Android 4.2.2 comes with a new security feature. If you try to connect to your smartphone via adb
and USB debugging, you will note that your device is marked as "offline". Additionally, a dialog shows up on your device, presenting an RSA fingerprint of your computer and asking for confirmation to accept a connection.
The rationale is that if your device is lost or stolen, there is no way to read its content even if USB debugging was enabled.
Now, presenting an RSA fingerprint surely is a nice idea to avoid man-in-the-middle attacks. But how do you get that fingerprint in order to compare it with the one shown on the device? At first I thought there must be a command (or an adb option) that prints out the fingerprint, but I wasn't able to locate one.

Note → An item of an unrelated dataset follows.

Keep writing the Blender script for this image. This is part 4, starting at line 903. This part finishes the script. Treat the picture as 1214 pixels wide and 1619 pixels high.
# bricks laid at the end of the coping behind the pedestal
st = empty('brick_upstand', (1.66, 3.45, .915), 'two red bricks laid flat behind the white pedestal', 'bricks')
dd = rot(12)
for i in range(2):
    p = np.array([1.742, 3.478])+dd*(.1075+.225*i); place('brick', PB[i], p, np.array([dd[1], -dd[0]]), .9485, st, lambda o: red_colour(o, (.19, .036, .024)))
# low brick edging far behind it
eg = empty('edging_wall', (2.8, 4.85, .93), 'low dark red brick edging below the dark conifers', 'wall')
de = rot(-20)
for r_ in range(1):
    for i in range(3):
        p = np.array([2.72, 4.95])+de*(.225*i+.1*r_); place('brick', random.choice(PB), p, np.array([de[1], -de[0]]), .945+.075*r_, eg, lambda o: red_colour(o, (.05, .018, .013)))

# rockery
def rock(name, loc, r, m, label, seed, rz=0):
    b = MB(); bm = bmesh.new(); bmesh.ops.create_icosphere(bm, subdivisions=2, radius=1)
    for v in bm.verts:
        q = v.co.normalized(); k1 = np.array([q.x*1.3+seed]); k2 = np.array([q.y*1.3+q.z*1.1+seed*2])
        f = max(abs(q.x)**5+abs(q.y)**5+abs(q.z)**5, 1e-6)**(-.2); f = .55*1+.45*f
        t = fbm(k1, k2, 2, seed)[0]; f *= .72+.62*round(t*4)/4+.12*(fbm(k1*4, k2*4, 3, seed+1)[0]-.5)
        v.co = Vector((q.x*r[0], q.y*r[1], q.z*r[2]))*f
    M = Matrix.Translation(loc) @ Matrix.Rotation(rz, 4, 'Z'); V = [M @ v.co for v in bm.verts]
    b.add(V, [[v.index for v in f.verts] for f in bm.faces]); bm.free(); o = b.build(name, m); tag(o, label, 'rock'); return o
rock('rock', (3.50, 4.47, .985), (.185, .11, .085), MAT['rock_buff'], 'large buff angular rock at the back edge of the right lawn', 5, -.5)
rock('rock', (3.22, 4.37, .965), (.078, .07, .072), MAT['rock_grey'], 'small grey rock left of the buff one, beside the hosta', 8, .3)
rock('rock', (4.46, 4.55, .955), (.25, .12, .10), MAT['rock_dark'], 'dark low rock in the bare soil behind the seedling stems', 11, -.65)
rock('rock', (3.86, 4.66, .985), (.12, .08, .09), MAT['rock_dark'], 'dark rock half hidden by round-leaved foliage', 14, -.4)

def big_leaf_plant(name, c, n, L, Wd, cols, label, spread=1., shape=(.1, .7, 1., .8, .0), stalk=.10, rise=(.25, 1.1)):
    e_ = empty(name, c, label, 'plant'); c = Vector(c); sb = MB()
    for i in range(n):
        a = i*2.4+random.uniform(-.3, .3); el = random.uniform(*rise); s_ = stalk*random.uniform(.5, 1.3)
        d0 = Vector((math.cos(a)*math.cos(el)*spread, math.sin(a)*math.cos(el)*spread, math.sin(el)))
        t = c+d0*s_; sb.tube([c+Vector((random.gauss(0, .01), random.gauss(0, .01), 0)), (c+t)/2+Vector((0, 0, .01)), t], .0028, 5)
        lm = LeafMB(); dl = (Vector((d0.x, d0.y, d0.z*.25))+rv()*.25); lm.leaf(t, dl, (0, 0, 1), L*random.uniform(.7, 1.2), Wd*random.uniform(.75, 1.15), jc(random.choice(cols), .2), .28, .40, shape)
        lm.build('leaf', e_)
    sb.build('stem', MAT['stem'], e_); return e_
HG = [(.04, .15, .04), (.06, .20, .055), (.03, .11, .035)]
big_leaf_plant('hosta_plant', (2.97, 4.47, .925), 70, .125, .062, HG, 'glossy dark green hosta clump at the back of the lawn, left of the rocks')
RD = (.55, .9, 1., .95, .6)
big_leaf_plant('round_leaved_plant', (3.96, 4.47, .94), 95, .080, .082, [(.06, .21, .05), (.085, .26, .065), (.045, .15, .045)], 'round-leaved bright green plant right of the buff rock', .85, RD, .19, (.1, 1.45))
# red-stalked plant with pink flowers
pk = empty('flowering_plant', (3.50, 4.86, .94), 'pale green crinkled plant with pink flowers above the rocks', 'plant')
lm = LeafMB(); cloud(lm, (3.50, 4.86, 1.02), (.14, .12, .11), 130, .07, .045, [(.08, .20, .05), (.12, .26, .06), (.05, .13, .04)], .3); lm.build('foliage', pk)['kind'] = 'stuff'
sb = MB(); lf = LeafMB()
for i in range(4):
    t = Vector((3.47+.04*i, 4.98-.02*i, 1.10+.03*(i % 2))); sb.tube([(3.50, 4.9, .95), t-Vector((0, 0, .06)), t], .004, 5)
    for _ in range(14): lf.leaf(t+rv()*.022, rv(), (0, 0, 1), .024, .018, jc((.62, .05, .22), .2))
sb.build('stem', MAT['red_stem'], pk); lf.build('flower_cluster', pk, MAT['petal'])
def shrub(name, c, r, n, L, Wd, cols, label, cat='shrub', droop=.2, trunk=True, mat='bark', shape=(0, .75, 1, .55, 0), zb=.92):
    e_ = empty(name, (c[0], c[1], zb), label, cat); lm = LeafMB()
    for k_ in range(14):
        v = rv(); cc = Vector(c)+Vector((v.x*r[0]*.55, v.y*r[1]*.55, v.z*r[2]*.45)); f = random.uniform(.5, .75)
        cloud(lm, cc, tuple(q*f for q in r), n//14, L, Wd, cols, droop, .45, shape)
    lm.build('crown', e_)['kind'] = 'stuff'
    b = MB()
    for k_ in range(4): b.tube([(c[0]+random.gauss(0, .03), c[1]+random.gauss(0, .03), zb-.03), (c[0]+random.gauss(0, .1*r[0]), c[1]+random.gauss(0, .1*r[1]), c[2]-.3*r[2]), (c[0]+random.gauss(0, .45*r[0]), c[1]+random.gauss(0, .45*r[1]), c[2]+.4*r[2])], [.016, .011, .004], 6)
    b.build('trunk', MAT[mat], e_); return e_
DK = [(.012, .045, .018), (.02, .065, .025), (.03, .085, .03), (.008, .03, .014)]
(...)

After spending some time with my favourite search engine, I finally dug up a rather more than less complicated command line that prints out the footprint:
awk '{print $1}' < adbkey.pub | openssl base64 -A -d -a | openssl md5 -c | \
awk '{print $2}' | tr '[:lower:]' '[:upper:]'
The command must be executed in the directory where adb stores the adb key, which usually is ~/.android
(or /root/.android
if adb runs as root).
If you are somewhat security paranoid, you surely wonder why, on the one hand, Google shows a footprint on the device, but on the other hand makes it difficult to find out if that footprint actually belongs to your computer.